Stated problem. Write out exactly the lines from the line with "Write a Blender" through the line with "C = S.collection", both ends included, and no other line.

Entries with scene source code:
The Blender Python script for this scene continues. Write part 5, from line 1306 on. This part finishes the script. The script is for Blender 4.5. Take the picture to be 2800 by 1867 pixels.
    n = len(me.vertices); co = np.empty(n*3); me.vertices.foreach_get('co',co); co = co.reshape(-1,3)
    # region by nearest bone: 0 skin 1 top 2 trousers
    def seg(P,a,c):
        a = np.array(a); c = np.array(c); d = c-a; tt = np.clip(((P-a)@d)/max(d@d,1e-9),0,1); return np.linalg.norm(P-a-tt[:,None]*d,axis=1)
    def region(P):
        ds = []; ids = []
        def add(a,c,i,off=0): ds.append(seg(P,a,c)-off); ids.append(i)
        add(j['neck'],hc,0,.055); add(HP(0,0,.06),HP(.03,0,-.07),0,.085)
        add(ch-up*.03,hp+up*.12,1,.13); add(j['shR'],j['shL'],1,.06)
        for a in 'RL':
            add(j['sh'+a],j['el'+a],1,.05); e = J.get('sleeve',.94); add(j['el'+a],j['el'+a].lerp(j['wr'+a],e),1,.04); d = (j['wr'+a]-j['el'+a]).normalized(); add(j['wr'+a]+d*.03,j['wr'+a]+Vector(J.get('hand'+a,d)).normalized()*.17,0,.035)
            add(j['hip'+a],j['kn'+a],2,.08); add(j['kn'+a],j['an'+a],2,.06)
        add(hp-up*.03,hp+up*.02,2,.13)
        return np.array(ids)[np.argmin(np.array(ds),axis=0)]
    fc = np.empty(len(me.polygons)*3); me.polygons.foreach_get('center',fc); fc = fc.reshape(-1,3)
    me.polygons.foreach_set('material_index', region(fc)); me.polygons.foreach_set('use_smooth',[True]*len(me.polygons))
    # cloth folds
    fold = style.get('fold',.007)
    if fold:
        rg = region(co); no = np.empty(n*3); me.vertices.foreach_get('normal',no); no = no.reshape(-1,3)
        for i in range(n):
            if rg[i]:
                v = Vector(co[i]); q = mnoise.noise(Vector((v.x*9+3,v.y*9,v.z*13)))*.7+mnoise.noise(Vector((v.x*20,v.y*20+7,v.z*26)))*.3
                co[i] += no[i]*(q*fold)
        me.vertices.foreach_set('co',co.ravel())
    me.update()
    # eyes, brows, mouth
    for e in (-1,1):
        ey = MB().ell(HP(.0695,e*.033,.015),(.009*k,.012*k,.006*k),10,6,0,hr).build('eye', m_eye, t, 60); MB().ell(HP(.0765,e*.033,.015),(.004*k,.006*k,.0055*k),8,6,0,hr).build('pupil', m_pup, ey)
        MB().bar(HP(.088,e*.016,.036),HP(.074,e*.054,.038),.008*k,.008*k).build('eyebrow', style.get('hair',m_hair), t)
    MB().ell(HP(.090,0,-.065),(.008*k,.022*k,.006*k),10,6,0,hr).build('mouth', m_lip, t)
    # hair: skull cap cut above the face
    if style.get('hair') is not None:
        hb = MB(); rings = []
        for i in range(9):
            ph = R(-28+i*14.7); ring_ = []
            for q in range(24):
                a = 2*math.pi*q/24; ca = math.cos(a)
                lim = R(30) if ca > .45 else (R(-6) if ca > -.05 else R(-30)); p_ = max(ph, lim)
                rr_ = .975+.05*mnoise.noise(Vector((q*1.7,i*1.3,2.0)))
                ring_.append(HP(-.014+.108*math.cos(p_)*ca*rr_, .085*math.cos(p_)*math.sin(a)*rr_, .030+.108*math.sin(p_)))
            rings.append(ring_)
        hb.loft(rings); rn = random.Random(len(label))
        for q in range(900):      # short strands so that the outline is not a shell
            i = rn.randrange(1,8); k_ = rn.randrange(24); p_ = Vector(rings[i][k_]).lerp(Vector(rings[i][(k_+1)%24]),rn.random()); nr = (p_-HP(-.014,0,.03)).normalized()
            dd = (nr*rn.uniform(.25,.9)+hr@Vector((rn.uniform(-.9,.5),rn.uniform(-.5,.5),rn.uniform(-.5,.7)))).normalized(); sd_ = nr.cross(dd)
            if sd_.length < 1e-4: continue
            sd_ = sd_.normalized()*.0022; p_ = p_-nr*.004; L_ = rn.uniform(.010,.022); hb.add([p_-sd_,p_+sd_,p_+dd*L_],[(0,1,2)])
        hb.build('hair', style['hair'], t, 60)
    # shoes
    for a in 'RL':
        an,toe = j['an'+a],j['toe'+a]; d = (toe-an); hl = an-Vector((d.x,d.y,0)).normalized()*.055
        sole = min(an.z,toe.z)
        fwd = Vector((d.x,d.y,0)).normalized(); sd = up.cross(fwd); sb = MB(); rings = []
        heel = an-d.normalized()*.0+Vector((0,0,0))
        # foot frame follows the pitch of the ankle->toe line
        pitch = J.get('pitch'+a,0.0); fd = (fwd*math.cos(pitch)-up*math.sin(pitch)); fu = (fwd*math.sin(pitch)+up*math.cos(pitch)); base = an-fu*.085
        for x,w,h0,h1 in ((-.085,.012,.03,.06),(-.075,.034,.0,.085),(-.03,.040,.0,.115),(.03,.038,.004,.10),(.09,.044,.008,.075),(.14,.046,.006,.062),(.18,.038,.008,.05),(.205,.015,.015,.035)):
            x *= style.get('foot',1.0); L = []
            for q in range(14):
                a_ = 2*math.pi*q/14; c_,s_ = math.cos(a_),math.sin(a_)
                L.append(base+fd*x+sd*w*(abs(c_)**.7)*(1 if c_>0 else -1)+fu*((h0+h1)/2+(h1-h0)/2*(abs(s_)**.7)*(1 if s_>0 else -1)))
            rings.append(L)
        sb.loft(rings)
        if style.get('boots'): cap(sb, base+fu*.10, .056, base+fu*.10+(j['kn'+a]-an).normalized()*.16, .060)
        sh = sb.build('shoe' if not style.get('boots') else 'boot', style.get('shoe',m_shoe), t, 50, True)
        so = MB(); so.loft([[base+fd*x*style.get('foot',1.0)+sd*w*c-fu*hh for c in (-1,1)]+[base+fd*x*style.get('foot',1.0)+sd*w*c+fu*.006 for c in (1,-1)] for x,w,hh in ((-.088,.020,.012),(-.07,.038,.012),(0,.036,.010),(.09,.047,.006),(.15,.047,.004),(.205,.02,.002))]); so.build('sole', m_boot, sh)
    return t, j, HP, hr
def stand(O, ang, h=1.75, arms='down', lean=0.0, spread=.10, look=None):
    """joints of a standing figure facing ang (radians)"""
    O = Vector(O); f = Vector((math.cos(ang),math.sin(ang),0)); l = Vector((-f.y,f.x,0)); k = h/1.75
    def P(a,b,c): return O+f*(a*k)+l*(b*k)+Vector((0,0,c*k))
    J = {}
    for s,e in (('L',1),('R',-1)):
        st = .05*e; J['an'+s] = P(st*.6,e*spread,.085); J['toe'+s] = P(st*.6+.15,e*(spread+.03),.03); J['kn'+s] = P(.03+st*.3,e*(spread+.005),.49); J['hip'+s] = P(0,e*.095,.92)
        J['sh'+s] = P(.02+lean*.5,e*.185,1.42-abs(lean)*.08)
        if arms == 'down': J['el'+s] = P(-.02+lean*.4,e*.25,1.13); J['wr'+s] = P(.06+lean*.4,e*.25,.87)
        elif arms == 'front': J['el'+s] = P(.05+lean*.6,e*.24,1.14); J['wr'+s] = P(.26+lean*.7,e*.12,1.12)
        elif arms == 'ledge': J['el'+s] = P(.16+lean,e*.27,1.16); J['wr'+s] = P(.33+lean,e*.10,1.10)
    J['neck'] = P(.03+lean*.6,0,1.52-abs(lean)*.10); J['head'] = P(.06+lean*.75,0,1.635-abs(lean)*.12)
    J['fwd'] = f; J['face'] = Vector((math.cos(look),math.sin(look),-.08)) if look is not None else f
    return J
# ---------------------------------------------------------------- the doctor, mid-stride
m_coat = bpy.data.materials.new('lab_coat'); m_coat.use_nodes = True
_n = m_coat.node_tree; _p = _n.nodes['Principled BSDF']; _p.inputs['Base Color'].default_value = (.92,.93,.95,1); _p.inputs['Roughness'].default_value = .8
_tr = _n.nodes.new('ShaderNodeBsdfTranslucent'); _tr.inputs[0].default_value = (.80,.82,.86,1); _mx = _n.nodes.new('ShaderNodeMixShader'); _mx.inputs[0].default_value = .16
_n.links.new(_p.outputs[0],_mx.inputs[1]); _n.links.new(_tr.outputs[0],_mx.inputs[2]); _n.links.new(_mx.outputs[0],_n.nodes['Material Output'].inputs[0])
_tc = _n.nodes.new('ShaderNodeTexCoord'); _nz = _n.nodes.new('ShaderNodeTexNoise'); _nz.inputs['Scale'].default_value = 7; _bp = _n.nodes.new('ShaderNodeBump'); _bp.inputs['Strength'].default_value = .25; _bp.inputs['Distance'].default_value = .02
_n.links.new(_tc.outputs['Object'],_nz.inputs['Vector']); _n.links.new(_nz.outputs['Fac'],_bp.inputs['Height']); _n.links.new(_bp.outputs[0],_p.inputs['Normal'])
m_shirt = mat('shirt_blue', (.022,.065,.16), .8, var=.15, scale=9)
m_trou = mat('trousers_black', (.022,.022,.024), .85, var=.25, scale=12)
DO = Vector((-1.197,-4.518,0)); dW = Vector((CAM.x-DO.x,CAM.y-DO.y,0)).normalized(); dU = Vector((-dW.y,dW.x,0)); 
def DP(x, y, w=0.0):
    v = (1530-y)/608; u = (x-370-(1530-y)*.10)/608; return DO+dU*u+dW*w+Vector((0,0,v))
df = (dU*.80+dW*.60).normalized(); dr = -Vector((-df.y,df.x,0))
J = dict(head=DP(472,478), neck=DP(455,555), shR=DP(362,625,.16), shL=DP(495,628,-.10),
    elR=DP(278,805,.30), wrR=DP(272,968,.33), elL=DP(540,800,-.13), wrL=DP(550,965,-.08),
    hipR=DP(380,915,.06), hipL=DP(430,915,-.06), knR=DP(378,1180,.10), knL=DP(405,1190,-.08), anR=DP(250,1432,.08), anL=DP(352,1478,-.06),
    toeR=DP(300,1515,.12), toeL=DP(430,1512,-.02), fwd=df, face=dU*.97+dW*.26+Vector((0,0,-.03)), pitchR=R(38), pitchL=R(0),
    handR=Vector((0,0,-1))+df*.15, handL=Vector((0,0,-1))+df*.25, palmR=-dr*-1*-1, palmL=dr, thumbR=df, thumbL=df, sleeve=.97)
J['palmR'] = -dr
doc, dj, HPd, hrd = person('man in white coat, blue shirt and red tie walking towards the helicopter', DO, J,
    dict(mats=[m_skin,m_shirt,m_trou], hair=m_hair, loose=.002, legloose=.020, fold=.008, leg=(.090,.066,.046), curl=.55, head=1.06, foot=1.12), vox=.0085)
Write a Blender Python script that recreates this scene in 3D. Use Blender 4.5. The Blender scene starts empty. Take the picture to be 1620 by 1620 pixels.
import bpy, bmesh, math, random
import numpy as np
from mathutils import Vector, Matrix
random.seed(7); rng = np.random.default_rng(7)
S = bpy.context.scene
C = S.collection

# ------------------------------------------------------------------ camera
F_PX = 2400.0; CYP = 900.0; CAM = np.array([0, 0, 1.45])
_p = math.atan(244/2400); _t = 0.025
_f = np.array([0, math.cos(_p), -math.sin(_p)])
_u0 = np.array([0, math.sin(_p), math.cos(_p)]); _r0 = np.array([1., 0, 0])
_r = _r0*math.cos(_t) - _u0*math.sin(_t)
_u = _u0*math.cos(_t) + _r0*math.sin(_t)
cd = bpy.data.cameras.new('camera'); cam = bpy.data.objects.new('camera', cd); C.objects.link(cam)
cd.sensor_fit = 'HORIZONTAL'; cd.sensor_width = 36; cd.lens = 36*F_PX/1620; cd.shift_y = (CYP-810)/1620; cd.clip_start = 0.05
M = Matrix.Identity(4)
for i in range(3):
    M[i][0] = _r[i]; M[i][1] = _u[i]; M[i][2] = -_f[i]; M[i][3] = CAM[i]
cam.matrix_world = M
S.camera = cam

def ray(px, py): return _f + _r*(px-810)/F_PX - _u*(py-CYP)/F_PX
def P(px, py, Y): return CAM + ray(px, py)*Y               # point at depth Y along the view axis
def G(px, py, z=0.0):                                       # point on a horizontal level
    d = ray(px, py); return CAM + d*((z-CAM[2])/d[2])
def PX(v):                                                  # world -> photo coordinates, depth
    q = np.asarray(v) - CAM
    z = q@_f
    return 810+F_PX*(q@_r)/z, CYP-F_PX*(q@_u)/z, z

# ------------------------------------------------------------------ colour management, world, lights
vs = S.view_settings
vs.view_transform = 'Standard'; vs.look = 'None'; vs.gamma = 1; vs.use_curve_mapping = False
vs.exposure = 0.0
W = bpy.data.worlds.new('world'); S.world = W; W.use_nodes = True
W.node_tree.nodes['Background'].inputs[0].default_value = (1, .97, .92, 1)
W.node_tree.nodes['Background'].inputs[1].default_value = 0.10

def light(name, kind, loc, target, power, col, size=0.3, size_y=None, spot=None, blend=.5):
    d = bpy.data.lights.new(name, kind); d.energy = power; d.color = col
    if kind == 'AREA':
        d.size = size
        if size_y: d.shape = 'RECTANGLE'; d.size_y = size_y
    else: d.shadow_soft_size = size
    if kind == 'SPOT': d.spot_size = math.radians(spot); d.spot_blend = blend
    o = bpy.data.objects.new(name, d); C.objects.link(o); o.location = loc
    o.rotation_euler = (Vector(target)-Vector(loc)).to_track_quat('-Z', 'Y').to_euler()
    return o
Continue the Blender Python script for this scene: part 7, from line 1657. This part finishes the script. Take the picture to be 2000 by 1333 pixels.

Reply to the exercise.
Write a Blender Python script that recreates this scene in 3D. Use Blender 4.5. The Blender scene starts empty. Take the picture to be 1620 by 1620 pixels.
import bpy, bmesh, math, random
import numpy as np
from mathutils import Vector, Matrix
random.seed(7); rng = np.random.default_rng(7)
S = bpy.context.scene
C = S.collection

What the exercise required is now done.